Harvard professor accuses Korean-American scholar of 'savage attacks' on his much-criticized comfort women paper
NEW YORK/SEOUL, May 6 (Yonhap) -- A Harvard law school professor, criticized for his disputed article casting victims of Japan's wartime sexual slavery as prostitutes, has accused a Korean-American scholar of "savage attacks" on him, warning that he will mull counteraction.
Lee Jinhee, an associate professor of history at Eastern Illinois University, told Yonhap News Agency that J. Mark Ramseyer of the Harvard Law School, had sent an email with the warning.
Lee has been at the vanguard of the efforts to redress the apparent distortion of history in Ramseyer's paper, titled "Contracting for sex in the Pacific War," in which those forced into sexual servitude by Japan during World War II were depicted as willing prostitutes.

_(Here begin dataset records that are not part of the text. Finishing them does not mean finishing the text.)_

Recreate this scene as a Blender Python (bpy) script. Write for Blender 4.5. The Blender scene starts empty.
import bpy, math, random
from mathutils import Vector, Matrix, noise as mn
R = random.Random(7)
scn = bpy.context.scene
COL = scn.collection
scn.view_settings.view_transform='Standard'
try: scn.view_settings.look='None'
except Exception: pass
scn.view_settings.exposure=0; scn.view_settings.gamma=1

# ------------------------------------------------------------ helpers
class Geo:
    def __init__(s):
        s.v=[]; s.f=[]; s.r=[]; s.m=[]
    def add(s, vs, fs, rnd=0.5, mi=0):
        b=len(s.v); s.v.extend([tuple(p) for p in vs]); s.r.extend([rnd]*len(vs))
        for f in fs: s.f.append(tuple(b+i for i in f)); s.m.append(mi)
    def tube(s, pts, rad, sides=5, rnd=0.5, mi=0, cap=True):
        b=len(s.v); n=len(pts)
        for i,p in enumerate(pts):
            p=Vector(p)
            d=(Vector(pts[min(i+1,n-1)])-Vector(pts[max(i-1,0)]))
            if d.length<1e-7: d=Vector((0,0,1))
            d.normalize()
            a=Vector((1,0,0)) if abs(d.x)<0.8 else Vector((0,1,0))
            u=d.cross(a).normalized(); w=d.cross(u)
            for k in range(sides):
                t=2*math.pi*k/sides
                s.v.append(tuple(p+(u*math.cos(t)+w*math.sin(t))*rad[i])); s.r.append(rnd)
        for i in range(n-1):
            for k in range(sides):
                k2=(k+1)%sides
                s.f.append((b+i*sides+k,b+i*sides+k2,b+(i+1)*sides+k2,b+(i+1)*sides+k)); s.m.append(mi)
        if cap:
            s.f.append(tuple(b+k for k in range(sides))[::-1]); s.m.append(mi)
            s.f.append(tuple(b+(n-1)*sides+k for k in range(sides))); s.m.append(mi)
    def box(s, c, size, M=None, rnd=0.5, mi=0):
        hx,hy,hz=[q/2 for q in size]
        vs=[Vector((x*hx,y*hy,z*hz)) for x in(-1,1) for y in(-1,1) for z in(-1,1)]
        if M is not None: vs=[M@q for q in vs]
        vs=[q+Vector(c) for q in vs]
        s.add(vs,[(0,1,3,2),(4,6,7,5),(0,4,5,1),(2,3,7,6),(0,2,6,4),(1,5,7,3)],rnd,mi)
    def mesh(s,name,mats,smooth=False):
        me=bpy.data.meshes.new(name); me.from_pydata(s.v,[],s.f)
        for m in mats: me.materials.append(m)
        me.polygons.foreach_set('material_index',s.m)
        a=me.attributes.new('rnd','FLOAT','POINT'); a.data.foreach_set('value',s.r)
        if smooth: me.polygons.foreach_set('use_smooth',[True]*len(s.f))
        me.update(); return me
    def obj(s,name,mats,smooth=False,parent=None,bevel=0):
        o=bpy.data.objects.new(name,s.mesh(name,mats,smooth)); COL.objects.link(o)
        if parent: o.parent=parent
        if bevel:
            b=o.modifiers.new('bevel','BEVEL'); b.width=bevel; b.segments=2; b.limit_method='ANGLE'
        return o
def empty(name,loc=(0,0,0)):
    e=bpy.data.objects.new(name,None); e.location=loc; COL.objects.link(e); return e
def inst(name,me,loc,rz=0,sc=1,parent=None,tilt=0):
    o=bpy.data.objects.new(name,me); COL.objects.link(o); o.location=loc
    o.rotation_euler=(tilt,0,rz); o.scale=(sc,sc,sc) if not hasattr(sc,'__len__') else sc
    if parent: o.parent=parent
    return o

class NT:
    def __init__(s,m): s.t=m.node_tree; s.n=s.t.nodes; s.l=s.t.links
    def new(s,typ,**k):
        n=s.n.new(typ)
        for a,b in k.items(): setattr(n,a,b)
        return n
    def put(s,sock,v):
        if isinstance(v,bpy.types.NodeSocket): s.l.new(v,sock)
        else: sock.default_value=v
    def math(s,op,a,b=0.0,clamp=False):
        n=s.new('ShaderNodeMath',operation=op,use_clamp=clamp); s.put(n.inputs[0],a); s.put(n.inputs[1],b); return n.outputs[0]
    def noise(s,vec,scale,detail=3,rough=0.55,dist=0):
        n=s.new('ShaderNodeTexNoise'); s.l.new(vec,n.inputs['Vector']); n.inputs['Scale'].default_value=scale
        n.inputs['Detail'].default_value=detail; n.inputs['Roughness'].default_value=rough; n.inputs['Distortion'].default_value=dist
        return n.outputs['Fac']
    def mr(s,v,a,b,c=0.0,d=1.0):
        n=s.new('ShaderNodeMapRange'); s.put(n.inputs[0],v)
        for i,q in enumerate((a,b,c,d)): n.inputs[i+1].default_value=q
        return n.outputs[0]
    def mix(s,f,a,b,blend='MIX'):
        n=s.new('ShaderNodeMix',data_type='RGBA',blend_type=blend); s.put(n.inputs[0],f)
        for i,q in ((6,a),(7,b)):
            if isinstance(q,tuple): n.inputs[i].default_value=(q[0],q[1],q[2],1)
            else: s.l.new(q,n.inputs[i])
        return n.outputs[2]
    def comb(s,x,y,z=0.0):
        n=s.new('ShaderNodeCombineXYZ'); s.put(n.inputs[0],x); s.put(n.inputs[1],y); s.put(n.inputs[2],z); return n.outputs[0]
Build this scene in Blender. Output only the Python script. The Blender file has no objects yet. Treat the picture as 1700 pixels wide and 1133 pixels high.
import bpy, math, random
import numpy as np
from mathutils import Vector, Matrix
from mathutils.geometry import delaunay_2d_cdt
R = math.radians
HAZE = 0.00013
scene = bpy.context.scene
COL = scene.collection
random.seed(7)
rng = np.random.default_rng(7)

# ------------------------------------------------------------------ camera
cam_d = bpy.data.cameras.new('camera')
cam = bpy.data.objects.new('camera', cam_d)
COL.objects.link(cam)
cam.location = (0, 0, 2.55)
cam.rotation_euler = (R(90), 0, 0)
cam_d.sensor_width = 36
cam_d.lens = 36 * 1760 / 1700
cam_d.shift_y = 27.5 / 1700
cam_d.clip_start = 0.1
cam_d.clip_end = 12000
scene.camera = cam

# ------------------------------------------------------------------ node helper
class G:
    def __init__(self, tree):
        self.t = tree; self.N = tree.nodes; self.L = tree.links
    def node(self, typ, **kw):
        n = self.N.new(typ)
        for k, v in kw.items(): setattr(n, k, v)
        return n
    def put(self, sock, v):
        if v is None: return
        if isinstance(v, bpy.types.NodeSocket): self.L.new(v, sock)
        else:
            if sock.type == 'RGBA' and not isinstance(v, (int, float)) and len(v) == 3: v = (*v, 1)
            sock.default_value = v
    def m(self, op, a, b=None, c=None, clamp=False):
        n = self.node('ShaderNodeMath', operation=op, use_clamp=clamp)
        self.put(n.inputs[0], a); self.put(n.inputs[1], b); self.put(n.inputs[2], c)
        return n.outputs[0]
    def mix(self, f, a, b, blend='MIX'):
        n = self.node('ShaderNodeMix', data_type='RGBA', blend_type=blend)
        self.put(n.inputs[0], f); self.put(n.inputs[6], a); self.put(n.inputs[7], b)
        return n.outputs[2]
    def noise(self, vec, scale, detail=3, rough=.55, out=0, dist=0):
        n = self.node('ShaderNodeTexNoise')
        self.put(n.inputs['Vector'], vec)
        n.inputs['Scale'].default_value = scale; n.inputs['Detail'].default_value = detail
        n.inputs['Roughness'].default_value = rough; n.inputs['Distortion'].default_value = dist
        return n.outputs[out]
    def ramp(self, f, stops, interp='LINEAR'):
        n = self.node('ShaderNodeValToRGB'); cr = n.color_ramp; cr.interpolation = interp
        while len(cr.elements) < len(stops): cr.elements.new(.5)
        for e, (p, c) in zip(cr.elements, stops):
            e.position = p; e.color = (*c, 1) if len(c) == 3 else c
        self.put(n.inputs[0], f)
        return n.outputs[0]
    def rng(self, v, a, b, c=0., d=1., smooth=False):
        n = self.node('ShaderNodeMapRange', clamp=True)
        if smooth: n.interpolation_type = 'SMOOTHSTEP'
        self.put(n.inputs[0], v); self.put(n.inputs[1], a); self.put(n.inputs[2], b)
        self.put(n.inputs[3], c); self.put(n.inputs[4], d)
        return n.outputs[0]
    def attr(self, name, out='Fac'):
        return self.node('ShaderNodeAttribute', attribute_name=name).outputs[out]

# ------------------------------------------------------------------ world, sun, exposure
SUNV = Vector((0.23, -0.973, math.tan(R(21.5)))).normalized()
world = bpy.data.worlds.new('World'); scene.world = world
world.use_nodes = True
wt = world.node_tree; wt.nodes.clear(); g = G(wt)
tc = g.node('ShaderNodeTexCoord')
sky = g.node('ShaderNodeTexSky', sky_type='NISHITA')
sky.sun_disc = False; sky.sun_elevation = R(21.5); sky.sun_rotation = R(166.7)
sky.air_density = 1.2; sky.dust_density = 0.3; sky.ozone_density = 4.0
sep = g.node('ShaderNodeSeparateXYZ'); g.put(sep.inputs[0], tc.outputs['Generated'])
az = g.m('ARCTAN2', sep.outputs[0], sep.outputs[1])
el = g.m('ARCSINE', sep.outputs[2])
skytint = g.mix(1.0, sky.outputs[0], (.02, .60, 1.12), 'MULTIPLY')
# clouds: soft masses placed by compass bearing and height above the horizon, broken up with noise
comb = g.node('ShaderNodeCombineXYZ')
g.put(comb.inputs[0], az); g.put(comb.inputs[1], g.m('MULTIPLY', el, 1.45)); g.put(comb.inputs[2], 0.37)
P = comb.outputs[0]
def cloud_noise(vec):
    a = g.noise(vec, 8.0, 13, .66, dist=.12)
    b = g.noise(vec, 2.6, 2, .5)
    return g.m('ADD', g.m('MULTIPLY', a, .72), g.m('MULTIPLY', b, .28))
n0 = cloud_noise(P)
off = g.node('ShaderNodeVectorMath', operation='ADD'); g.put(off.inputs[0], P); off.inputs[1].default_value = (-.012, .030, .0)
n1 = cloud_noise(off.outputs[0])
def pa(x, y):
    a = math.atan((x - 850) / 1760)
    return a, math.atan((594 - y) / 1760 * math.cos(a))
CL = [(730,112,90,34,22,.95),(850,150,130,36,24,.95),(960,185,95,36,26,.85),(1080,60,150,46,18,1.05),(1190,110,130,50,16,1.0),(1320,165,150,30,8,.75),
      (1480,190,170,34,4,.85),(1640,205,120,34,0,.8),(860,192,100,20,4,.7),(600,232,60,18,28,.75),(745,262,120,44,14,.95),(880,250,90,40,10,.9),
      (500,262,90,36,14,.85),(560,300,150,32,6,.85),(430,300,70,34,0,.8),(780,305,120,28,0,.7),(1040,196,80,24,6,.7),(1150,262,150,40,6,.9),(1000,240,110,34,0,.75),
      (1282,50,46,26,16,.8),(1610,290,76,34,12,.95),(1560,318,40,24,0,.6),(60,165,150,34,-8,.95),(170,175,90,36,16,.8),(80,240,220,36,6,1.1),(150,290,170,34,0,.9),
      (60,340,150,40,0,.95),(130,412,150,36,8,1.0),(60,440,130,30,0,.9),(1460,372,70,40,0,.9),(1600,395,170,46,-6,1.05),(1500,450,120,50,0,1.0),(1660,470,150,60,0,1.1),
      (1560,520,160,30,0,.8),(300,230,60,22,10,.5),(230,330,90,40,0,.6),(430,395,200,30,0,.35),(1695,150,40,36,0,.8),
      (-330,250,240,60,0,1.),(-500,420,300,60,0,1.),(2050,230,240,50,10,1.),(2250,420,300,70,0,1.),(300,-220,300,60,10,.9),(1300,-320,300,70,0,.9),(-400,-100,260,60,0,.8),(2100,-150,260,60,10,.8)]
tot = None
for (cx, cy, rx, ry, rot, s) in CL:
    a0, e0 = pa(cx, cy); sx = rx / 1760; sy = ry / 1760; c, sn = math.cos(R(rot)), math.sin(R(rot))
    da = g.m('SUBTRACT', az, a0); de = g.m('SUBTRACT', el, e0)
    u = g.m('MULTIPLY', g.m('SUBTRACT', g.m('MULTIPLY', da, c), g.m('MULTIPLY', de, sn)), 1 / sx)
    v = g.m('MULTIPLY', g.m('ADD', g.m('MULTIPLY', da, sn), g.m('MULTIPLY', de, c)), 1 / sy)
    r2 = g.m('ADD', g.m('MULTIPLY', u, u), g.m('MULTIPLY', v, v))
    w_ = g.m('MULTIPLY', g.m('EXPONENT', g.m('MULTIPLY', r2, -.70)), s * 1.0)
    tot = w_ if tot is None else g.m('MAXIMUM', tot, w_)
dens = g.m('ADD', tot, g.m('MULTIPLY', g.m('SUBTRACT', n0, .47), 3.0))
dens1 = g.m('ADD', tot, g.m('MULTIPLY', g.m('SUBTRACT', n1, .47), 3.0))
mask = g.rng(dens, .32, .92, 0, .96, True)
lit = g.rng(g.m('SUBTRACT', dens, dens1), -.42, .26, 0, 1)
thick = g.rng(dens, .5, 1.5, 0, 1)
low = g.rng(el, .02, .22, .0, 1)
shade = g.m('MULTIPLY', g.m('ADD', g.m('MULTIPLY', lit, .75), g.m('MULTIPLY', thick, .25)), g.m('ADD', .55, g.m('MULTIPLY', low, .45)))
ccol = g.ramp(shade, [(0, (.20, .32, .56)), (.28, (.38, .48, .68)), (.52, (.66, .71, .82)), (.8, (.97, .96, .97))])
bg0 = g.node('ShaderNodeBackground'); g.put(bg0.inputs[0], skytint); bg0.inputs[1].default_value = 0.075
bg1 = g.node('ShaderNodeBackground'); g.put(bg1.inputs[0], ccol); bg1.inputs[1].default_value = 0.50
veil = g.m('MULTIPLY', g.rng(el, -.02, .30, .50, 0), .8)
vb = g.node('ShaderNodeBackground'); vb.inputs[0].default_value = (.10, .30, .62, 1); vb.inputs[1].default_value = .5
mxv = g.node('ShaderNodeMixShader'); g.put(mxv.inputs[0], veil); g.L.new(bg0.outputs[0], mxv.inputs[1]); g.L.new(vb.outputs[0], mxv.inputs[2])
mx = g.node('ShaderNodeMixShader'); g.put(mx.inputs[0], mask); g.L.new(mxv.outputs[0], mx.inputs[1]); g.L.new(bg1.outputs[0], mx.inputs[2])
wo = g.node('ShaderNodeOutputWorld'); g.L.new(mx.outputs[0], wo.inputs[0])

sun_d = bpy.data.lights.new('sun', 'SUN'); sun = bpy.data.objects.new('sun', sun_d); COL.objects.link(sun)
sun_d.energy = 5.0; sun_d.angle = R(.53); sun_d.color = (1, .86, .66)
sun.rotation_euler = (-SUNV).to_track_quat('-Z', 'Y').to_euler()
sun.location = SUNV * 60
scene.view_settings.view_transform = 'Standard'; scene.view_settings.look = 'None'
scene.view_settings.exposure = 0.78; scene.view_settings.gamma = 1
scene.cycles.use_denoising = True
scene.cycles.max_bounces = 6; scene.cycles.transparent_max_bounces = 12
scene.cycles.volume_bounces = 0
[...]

This photo, captured from YouTube, shows Lee Jinhee, associate professor of history at Eastern Illinois University. (PHOTO NOT FOR SALE) (Yonhap)
"You ... send savage attacks behind my back to every place where you think you might be able to damage my career," he wrote in the email. "This ... violates rules of human decency. It constitutes serious defamation. And it violates the fundamental principles of honesty."
Aside from his paper on sexual slavery, Ramseyer has taken much flak for his paper on the 1923 massacre of Koreans in Japan, where he cited rumors that Koreans at the time of the post-earthquake chaos around Tokyo were "gangs" that "torched buildings, planted bombs, poisoned water supplies."

This photo, captured from the YouTube account of Harvard Law School, shows Professor J. Mark Ramseyer. (PHOTO NOT FOR SALE) (Yonhap)
Lee and other historians have also taken issue with the controversial paper and called for its revision or withdrawal from the Cambridge Handbook of Privatization, which was expected to be published later this year.
Amid criticism, an editor of the Cambridge handbook has said that his paper will be significantly revised.
In his email, Ramseyer expressed his displeasure over that.
"You tried to destroy the Cambridge UP handbook chapter," he said. I assume it never occurred to you that you would be damaging the careers of the many other authors who contributed to this book as well, some of whom need the publication for their own promotions."
The Harvard professor warned of counteraction.
"I am not sure what steps I shall take next," he said. "Consider yourself on notice: these dishonest, savage, and defamatory attacks must stop."